═════ Information provided

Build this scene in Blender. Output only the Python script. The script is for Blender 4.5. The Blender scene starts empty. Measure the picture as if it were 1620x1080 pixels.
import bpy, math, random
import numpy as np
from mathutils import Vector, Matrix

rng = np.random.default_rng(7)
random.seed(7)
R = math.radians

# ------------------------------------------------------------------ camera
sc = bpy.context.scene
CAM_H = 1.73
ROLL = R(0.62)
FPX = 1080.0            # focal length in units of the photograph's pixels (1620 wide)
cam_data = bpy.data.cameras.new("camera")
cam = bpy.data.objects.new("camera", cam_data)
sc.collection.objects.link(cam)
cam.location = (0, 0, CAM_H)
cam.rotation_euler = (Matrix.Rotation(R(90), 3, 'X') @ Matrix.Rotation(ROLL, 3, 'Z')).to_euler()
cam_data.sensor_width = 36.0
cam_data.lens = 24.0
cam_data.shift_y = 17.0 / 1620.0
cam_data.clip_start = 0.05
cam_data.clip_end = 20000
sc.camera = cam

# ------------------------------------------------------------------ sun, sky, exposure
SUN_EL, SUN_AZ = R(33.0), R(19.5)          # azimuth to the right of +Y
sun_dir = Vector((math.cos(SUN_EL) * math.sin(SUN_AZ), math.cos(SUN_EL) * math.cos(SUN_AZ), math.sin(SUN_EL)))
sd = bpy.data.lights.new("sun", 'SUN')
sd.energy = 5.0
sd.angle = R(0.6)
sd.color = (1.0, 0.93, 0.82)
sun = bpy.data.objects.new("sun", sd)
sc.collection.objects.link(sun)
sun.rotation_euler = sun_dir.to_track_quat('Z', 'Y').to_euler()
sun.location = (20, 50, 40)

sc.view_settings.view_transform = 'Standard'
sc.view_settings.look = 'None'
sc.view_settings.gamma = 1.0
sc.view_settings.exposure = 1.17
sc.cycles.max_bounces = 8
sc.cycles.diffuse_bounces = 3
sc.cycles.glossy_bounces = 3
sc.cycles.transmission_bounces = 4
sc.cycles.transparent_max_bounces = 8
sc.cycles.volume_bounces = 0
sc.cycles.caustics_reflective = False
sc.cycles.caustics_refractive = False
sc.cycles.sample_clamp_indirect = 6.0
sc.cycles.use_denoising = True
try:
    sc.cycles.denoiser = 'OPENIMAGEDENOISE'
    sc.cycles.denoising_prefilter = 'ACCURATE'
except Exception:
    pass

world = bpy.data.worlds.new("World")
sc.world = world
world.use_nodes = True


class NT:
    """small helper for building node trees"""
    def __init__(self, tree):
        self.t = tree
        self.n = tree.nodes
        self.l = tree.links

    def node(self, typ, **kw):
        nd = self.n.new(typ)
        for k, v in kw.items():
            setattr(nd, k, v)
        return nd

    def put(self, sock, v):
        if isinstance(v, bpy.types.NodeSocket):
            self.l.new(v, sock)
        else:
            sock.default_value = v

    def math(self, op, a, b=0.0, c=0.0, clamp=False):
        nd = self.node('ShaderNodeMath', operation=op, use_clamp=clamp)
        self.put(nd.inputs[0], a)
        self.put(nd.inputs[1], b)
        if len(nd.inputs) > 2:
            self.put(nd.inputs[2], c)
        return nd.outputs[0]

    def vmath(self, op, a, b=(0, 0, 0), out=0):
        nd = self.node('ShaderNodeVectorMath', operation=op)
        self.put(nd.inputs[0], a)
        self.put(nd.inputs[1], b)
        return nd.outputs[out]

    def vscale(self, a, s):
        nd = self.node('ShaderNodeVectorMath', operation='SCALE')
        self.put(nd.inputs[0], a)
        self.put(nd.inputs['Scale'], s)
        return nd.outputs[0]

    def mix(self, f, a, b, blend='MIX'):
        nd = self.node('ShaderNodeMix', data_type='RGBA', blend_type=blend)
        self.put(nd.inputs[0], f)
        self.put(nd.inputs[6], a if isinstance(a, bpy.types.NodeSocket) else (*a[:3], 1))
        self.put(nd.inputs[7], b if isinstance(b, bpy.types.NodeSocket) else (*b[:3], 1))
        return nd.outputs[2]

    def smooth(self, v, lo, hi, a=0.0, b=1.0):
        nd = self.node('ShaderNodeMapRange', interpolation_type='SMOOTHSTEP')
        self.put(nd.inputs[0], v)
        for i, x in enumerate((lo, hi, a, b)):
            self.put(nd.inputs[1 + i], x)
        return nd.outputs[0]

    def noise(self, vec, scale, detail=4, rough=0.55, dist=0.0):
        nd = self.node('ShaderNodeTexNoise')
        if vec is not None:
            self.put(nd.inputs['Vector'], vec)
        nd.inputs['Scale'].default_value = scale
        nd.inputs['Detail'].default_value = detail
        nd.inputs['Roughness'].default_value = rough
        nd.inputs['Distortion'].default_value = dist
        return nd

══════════

Requirements
In the listing above, reproduce the first line and each one after it through the line that contains "sun.location = (20, 50, 40)".

Task answer
Build this scene in Blender. Output only the Python script. The script is for Blender 4.5. The Blender scene starts empty. Measure the picture as if it were 1620x1080 pixels.
import bpy, math, random
import numpy as np
from mathutils import Vector, Matrix

rng = np.random.default_rng(7)
random.seed(7)
R = math.radians

# ------------------------------------------------------------------ camera
sc = bpy.context.scene
CAM_H = 1.73
ROLL = R(0.62)
FPX = 1080.0            # focal length in units of the photograph's pixels (1620 wide)
cam_data = bpy.data.cameras.new("camera")
cam = bpy.data.objects.new("camera", cam_data)
sc.collection.objects.link(cam)
cam.location = (0, 0, CAM_H)
cam.rotation_euler = (Matrix.Rotation(R(90), 3, 'X') @ Matrix.Rotation(ROLL, 3, 'Z')).to_euler()
cam_data.sensor_width = 36.0
cam_data.lens = 24.0
cam_data.shift_y = 17.0 / 1620.0
cam_data.clip_start = 0.05
cam_data.clip_end = 20000
sc.camera = cam

# ------------------------------------------------------------------ sun, sky, exposure
SUN_EL, SUN_AZ = R(33.0), R(19.5)          # azimuth to the right of +Y
sun_dir = Vector((math.cos(SUN_EL) * math.sin(SUN_AZ), math.cos(SUN_EL) * math.cos(SUN_AZ), math.sin(SUN_EL)))
sd = bpy.data.lights.new("sun", 'SUN')
sd.energy = 5.0
sd.angle = R(0.6)
sd.color = (1.0, 0.93, 0.82)
sun = bpy.data.objects.new("sun", sd)
sc.collection.objects.link(sun)
sun.rotation_euler = sun_dir.to_track_quat('Z', 'Y').to_euler()
sun.location = (20, 50, 40)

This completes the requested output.